画像は、室内で実験した様子。最近は GPS モジュールの性能が向上して、室内でも衛星を捕捉して、位置情報を出力してくれる。GPS からのデータ取り込み、MicroSD Card へのデータ書き込みなど基本的な動作が確認できたので、ドローンに搭載できるように小型化、軽量化を目指して基板を作ることにして、設計にとりかかる。

 

続 Pico Balloon のこと

Pico Balloon の続き。Balloon がどこを飛んでいるのかが分かるサイト、先のエントリでも紹介したが、まずは SondeHub Amature 。地球上の任意の位置の Pico Balloon の位置を示してくれる。日付変更線のあたりで、飛行軌跡のトレースが不連続になるのがご愛敬。表示データはタイムラグがあり、リアルタイムデータではない。

 

Balloon のコールサインが分かっているときには、PICO WSPR から検索できる。こちらでは、ほぼリアルタイムのデータ、現在地(ないしは最終受信データの位置)と飛行軌跡が表示される。地図の下側には WSPR データの受信者のコールサインなどが記録されている。ちなみに表示した K6EAU Balloon は MLA48 のアメリカメンバーが製作したもの。

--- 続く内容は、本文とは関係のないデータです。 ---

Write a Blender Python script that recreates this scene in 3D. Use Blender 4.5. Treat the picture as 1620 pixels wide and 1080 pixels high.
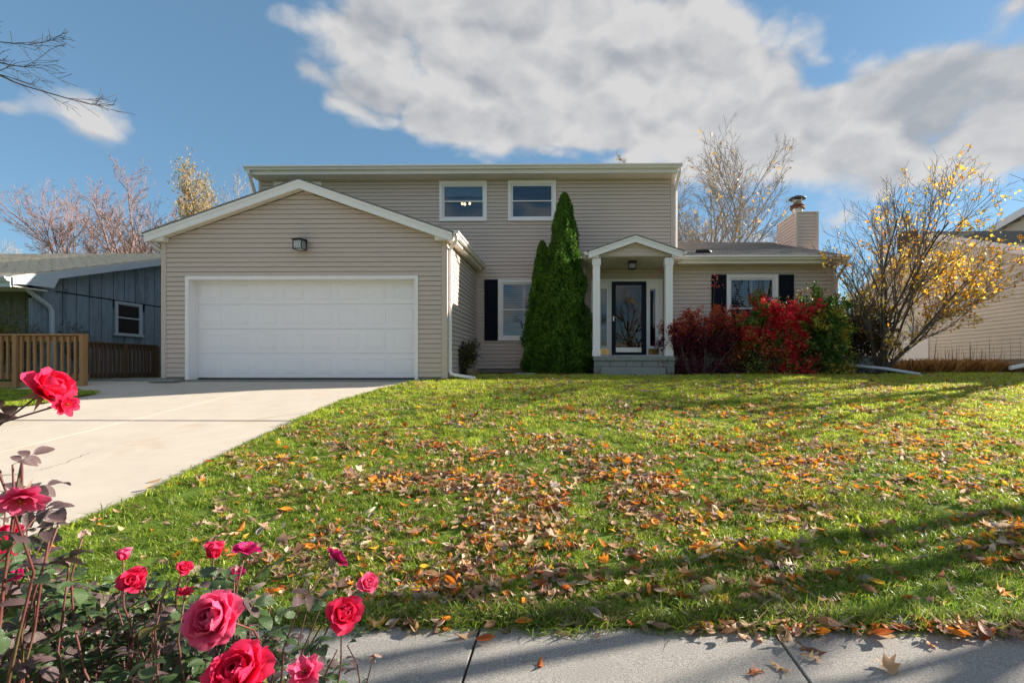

上図の Balloon 情報の吹き出しの中に Click for Winds という LINK があり、ここをクリックすると、上空 13,000 m 付近の風の様子を示す Ventusky 天気図 が表示される。

リンクからは Balloon の位置のアップされたところが表示される。図は太平洋全域がみえるようにしたもので、図の中心が Balloon の位置となる。

この天気図の風の様子からすると、K6EAU Pico Balloon は北にある東向きのジェット気流に乗れず、南側のほうに流れ、熱帯低気圧の影響を受けてウロウロしていたものと思われる。このあと地球周回軌道に乗れるだろうか。なかなか楽しめる。